My mother cooked 90% or more of our meals. We always had some sort of vegetable, a starch, and a meat with dinner. I wasn’t allowed to drink soda or Kool-Aid whenever I wanted. I wasn’t allowed to eat at too many other people’s houses. We sat at the table, said grace and ate. It didn’t matter what was on TV; we were at the table. The table we sat at had placemats with the alphabet and numbers on them; later, it became Presidents or the United States.

I didn’t get to spend the night at just anyone’s house. A lot of my friends spent the night with me, but I never even saw the inside of their homes. My mother was very selective of who I hung out with and where I went. She wanted to meet my friends parents. No amount of pleading would change her mind if she didn’t think someone was appropriate. “I’m never going to have any friends,” I would whine. “You don’t need any friends; I’m your friend. Now go wash your hands so we can eat.”

There was no parade of men in and out of my home. My mother was home when we went to bed unless she was at work. We had a set list of eligible babysitters. When I was little, my mother walked me to the bus station and waited with us until the bus got there.  There was no reason for me to feel like anybody else came before me and my brother.

My mother was/is a no nonsense, hardworking person who takes her responsibilities seriously. I don’t remember her having a bunch of new clothes or shoes, but I did. My little brother did as well. I remember her straightening my hair instead of getting relaxers put in it. There were only select people ever allowed to do my hair. I didn’t go to a salon until I was a freshman in college; my mother did my hair for every occasion.

There were a lot of times when I felt like my mother “had her foot on my neck.” “I never get to do anything!” was a favorite lament of mine. Yet, I really didn’t need to do the things I wanted, and someone needed to tell me no. Despite what my mother would say, she wasn’t my friend; she was my mother. That’s what she was supposed to be, what a lot of women with children today don’t understand. It’s not about you and what you want, nor is it about being your child’s best friend. It’s about taking care of them and teaching them how to be adults.

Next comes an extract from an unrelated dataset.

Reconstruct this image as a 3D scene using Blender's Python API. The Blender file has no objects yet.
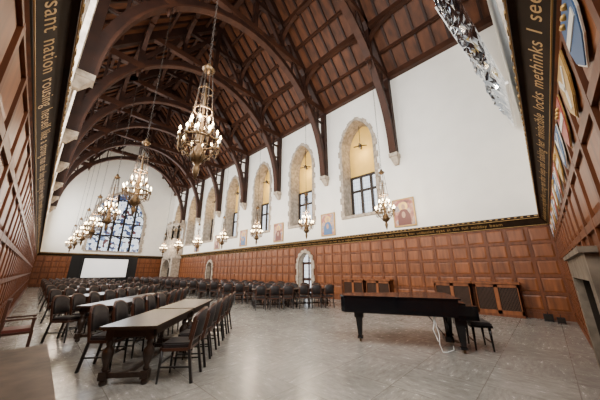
import bpy, math, random
from mathutils import Vector, Matrix, noise as mnoise
random.seed(7)
XA,XC,YB,YD=-0.4,11.9,-0.4,36.7
XM=(XA+XC)/2
CH=3.4      # cornice top
WT=12.2     # wall top
TR=[4.5+4.6*k for k in range(7)]
BAYS=[2.2+4.6*k for k in range(8)]
scene=bpy.context.scene

# ---------------------------------------------------------------- materials
def newmat(name):
    m=bpy.data.materials.new(name); m.use_nodes=True
    return m,m.node_tree.nodes,m.node_tree.links,m.node_tree.nodes['Principled BSDF']
def mat(name,col,rough=.5,metal=0,emit=None,es=0,noise=0,nscale=4,stretch=(1,1,1),bump=0,spec=None):
    m,N,L,b=newmat(name)
    b.inputs['Base Color'].default_value=(*col,1); b.inputs['Roughness'].default_value=rough
    b.inputs['Metallic'].default_value=metal
    if spec is not None: b.inputs['Specular IOR Level'].default_value=spec
    if emit:
        b.inputs['Emission Color'].default_value=(*emit,1); b.inputs['Emission Strength'].default_value=es
    if noise or bump:
        tc=N.new('ShaderNodeTexCoord'); mp=N.new('ShaderNodeMapping'); mp.inputs['Scale'].default_value=stretch
        nz=N.new('ShaderNodeTexNoise'); nz.inputs['Scale'].default_value=nscale; nz.inputs['Detail'].default_value=5
        L.new(tc.outputs['Object'],mp.inputs['Vector']); L.new(mp.outputs[0],nz.inputs['Vector'])
        if noise:
            r=N.new('ShaderNodeValToRGB')
            r.color_ramp.elements[0].position=.3; r.color_ramp.elements[1].position=.7
            r.color_ramp.elements[0].color=(*[c*(1-noise) for c in col],1)
            r.color_ramp.elements[1].color=(*[min(1,c*(1+noise)) for c in col],1)
            L.new(nz.outputs['Fac'],r.inputs[0]); L.new(r.outputs[0],b.inputs['Base Color'])
        if bump:
            bp=N.new('ShaderNodeBump'); bp.inputs['Strength'].default_value=bump; bp.inputs['Distance'].default_value=.02
            L.new(nz.outputs['Fac'],bp.inputs['Height']); L.new(bp.outputs[0],b.inputs['Normal'])
    return m
M={}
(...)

Now, my relationship with my mother is more like a friendship, but she’s still Mom. You don’t talk to her any kind of way you feel like. There’s still a level of respect and gratitude that doesn’t allow her to ever be anything as casual as a friend. But I can talk to her about anything. I can expect her to be honest with me. I can even expect her to disagree. I know, whatever she says, it’s what she thinks is best for me.

I wouldn’t be able to be the well adjusted woman I am without having a mother I could look up to that exemplified the qualities of a real woman and taught me how to acquire those qualities. I look around me and see all the things that make me different from most women I know, and I can say it’s largely her influence. I have been to college. I know how to cook and keep a house. I don’t feel the need to expose my body in outrageous outfits to get male attention. I keep myself clean and neat. I am a stickler for being on time. I have no problem going to work. If I get married, great; if not, I can continue taking care of myself by myself. In other words, I have a great mother.

Happy birthday, Mom! I pray that you are blessed with many more!

What has your mom taught you about becoming a woman? What are the characteristics of a good mother? How are you teaching your daughters to be good women?